We see many commercial insurance claims denied because the insured did not maintain a particular “protective safeguard” required by the policy. For example, a policy may require burglar alarms, and exclude coverage for theft if alarms are not working at the time of a loss. Or, a policy may require fire sprinklers, and exclude coverage for fire loss if the property does not have any. Some provisions may even allow the insurer to deny coverage if the insured failed to have a contract in place for regular service of the protective safeguard, something often seen for Ansul systems in restaurants. Courts across the country have almost uniformly upheld the validity of these endorsements.1

These requirements seem straight forward enough, so why do we see so many claims denied? In nearly every case, the insured first learns about the protective safeguard requirement when the claim gets denied. How can this be?

The first thing we investigate is whether the agent made an error. Almost certainly, a question on the application was answered incorrectly, and that incorrect answer caused the endorsement to be added. If the agent made an error, it may be a simple claim against the agent for negligence.

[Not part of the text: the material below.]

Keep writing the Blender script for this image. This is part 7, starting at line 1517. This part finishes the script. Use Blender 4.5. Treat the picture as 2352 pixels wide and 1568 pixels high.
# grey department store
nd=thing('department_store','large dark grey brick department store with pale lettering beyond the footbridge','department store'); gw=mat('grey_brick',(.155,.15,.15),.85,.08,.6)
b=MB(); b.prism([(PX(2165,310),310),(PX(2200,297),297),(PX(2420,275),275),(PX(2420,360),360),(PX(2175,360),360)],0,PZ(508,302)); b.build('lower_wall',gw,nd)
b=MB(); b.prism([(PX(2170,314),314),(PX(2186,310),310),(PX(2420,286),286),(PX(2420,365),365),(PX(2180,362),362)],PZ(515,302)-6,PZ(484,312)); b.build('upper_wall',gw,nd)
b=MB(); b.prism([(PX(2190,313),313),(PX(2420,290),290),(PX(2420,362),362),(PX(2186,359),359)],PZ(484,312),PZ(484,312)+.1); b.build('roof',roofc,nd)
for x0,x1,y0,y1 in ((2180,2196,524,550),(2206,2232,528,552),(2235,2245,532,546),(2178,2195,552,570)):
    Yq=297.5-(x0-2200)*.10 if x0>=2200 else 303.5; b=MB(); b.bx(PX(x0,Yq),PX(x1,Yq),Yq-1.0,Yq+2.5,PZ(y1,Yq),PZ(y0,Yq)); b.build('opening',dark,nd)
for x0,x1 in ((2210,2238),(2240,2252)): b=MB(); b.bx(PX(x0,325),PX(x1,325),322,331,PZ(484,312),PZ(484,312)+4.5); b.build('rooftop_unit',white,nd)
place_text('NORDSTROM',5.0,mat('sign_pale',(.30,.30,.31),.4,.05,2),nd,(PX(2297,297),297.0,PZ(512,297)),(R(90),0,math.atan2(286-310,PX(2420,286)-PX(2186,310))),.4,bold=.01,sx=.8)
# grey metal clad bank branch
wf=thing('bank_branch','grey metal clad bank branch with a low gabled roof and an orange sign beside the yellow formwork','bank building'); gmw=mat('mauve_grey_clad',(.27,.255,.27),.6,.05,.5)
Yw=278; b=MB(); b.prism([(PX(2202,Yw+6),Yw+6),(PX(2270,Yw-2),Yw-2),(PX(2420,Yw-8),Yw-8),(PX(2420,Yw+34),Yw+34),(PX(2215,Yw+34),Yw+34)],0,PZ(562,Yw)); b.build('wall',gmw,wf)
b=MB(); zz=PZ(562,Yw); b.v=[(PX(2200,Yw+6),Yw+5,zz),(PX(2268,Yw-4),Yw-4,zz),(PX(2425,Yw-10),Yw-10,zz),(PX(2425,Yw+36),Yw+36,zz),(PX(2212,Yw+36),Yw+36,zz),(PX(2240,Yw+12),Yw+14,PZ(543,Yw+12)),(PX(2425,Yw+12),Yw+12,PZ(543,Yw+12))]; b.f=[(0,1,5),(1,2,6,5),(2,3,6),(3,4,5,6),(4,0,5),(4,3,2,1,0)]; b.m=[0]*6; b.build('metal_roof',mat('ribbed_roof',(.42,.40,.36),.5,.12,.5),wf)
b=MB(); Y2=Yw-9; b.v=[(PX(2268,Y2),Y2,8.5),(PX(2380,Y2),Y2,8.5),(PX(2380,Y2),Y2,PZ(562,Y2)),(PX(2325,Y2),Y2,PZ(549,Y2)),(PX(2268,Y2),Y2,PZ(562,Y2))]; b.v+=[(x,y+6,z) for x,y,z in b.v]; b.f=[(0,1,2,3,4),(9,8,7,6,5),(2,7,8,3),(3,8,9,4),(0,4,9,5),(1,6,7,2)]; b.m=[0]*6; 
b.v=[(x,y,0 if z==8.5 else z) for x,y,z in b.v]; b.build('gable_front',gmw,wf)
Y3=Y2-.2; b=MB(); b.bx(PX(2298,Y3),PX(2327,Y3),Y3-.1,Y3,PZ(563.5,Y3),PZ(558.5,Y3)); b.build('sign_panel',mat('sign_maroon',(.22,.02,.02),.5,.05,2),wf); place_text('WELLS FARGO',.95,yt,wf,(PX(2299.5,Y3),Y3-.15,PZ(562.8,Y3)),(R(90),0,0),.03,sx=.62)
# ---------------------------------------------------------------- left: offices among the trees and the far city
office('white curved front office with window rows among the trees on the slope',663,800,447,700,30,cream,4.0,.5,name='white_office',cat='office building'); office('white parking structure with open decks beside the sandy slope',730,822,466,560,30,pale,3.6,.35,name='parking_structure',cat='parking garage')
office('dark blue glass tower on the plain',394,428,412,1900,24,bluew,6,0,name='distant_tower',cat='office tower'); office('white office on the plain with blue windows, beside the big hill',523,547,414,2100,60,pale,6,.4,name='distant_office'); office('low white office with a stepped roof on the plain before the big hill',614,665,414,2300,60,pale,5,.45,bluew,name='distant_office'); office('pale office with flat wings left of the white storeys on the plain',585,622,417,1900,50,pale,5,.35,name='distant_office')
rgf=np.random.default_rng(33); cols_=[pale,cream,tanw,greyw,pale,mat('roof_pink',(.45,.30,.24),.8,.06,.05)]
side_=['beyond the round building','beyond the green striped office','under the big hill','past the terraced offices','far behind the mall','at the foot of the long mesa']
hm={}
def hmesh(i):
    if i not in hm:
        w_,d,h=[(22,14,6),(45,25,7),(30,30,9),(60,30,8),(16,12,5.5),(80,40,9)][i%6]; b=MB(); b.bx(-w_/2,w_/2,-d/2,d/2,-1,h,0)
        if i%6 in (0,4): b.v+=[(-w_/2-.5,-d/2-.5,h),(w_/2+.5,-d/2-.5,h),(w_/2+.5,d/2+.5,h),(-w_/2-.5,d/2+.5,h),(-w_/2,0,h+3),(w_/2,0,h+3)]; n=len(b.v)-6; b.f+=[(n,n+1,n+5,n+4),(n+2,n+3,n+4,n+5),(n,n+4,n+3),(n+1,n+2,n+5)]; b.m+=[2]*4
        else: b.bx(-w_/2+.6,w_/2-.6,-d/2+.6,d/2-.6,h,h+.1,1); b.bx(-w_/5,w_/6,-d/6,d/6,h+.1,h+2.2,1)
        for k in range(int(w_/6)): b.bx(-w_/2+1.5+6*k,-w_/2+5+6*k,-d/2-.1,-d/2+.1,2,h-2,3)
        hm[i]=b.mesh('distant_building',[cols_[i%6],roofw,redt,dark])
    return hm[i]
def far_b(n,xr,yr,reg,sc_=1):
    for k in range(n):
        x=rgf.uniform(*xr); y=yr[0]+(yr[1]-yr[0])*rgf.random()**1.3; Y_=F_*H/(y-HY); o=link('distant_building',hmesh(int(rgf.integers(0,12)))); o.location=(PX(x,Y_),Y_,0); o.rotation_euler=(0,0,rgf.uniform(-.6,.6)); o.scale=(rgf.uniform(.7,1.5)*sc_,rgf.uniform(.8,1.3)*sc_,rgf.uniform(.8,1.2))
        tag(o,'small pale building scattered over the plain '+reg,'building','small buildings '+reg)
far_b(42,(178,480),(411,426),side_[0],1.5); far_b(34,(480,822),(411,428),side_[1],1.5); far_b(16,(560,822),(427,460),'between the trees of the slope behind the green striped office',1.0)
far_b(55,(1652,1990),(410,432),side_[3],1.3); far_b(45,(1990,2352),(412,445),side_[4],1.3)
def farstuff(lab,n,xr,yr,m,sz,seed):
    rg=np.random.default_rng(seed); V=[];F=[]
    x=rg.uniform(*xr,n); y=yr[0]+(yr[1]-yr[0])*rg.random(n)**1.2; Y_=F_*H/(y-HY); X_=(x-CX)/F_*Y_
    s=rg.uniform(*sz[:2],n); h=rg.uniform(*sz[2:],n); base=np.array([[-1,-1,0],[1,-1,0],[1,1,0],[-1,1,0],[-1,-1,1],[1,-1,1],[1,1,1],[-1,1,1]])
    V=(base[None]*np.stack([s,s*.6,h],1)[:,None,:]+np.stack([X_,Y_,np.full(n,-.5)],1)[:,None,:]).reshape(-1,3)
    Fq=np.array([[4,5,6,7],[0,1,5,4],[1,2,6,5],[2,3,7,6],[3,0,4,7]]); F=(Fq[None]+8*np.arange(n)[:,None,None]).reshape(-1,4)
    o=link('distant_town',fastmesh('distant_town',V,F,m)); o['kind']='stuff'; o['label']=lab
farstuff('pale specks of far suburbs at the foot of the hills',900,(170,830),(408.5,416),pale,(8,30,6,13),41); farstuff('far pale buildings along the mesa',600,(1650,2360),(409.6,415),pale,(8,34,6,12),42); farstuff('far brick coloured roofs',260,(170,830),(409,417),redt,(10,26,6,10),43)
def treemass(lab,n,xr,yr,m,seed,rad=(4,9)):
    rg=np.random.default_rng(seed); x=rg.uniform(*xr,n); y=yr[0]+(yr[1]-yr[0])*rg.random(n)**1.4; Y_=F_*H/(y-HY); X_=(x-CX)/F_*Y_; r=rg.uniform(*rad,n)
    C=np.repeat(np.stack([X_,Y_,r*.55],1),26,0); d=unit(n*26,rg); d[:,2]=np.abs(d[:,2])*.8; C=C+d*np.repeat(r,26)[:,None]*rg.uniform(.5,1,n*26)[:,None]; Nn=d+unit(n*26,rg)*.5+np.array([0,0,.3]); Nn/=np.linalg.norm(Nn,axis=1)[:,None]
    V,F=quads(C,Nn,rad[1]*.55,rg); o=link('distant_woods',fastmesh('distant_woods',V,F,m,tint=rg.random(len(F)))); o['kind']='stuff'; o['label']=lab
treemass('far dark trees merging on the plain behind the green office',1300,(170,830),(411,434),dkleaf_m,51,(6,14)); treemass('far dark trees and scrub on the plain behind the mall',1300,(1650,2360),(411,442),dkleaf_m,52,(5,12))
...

However, in many cases the agent’s Errors and Omissions insurance limits are insufficient to cover the loss. In these cases, insureds often ask whether the insurer has liability coverage as well. Depending on the relationship between the agent and the carrier, the answer may be simple. But if the agent is “independent” and writes for multiple carriers, the answer likely requires a heavy factual inquiry only possible through litigation.

Insurers may be liable for other reasons as well. The carrier may have, for example, required the agent to apply for the insurance using a proprietary form that asks vague and ambiguous questions about the protective safeguard at issue. For example, many forms only ask if a property is “sprinklered,” even though many sprinkler systems only facilitate a safe exit for occupants and do not protect property. These systems do not satisfy the protective safeguard requirements.

In other instances, the insurance company may have received inconsistent information during the application process and failed to investigate the issue, creating the basis for a policy reformation based on mutual mistake. For example, an insurer may have inspected the property after the policy was issued and learned that the required protective safeguards were not present.

In even rarer situations, an insurer may have obtained information from third-parties that put them on notice of the lack of a protective safeguard system. For instance, Verisk, the successor company to the Insurance Services Office, inspects many buildings itself to create and sell Building Underwriting Reports, or “BURs,” to carriers. Carriers purchase these reports for many reasons, including as part of a routine audit of its policies. If the carrier obtained a BUR that showed the information entered by the agent was incorrect but chooses not to disclose that to the insured, a cause of action for fraudulent concealment might be viable.

Getting past a denial for failing to comply with a protective safeguard endorsement is often a difficult path that requires litigation and careful thought. Working with an attorney experienced on the issue is the best way to understand what options may exist for reversing the denial.
1 See American Way Cellular, Inc. v. Travelers Property Casualty Co. of America (2013) 216 Cal.App.4th 1040, 1054-55 (citing cases).